**Exercise data:**
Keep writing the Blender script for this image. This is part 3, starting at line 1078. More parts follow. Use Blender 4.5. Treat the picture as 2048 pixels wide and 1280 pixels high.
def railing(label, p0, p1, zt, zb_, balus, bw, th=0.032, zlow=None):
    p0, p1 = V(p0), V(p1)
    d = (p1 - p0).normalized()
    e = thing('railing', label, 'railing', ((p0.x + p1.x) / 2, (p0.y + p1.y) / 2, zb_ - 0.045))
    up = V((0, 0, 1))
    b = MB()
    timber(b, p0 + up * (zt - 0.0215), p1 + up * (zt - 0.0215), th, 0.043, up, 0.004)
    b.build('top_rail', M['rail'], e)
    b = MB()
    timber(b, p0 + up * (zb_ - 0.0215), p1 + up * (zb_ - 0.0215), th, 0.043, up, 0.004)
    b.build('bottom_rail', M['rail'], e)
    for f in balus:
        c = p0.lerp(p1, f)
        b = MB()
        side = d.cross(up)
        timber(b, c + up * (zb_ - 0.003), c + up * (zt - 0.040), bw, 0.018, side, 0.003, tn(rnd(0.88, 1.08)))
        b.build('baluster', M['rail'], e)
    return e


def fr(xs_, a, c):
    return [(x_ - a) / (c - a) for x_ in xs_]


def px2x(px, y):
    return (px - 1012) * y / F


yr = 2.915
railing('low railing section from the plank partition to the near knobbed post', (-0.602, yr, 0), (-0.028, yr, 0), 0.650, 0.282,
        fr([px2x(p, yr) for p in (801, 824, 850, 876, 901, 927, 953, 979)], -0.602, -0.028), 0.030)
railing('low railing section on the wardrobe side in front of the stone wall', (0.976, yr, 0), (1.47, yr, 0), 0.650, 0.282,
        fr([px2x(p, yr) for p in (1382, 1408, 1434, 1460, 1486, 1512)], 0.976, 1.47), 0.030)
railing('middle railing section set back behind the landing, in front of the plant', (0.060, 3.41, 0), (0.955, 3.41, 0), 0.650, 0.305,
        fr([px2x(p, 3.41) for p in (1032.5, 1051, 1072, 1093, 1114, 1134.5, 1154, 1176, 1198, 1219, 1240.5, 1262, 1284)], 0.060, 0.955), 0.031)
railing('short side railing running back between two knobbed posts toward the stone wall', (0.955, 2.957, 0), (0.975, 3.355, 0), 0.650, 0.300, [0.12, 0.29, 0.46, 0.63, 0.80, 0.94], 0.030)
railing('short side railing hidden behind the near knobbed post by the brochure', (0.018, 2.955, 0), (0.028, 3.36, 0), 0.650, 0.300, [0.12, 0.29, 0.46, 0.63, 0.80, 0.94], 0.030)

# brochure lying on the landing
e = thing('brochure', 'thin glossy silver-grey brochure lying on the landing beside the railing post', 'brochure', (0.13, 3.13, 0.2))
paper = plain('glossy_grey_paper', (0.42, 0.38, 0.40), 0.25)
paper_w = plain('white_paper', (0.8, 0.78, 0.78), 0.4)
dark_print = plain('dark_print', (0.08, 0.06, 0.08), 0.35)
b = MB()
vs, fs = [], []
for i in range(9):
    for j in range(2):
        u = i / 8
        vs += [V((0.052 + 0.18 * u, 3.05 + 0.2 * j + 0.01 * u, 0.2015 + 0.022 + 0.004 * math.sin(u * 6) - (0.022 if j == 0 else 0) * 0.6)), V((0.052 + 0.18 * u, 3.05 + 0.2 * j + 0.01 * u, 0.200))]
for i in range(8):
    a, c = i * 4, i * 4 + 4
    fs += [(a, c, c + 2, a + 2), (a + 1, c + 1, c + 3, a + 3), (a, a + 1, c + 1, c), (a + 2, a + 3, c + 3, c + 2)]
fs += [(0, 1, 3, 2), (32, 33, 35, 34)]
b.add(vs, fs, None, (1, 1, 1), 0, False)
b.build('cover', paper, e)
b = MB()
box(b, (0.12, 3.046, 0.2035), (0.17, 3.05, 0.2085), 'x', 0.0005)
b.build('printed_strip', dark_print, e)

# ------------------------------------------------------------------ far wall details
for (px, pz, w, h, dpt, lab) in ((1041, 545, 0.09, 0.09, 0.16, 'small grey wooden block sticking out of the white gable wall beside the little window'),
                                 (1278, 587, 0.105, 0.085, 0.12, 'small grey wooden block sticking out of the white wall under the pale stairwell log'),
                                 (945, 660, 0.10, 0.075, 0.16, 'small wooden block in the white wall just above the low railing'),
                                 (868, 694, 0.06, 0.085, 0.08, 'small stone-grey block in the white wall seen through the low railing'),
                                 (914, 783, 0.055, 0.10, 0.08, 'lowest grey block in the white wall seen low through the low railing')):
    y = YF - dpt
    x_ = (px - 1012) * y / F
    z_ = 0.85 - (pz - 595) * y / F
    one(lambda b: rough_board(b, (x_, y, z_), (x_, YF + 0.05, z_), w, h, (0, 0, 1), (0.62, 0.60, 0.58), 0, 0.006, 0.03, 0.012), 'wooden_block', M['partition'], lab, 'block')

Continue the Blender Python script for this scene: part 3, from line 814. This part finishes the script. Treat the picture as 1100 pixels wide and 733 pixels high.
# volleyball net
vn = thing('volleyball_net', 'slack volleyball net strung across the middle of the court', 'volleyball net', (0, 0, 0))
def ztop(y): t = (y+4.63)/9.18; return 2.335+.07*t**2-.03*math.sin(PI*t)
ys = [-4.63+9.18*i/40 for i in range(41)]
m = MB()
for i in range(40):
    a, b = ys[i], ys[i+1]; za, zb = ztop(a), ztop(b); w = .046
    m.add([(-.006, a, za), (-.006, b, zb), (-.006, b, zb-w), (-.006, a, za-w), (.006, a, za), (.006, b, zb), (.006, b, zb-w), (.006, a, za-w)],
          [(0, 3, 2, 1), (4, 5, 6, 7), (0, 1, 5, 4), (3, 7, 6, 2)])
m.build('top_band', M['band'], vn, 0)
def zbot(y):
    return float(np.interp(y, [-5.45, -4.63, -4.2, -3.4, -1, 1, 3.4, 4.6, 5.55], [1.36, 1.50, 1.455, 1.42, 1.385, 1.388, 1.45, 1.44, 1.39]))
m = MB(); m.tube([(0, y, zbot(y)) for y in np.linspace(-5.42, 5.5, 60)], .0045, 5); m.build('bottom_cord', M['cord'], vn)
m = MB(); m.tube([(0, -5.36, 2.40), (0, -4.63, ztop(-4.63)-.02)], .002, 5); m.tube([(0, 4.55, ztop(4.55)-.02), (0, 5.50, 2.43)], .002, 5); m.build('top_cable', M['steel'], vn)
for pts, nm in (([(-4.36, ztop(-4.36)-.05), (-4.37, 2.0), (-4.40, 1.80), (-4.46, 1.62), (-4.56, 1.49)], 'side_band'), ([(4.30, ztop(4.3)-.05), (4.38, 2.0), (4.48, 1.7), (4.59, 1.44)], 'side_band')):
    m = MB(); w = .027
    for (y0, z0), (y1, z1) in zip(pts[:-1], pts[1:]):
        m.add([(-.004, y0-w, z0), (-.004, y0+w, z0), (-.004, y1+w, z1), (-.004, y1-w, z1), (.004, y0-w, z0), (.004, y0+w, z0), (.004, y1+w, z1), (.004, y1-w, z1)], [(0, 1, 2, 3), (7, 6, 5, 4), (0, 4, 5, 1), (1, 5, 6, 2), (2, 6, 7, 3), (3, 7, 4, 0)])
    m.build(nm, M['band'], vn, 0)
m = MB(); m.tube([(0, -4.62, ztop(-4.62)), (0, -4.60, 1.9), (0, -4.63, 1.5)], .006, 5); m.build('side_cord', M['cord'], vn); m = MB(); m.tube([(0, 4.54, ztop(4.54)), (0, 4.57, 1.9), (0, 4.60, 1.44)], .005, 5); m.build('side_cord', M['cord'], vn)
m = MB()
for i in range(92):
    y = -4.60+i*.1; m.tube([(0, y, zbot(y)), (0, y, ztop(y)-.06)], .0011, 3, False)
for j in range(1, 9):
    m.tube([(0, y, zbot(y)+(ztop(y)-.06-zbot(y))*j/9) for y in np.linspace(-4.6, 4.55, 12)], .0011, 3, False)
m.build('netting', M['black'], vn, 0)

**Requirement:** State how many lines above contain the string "pixels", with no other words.

**Full response:** 2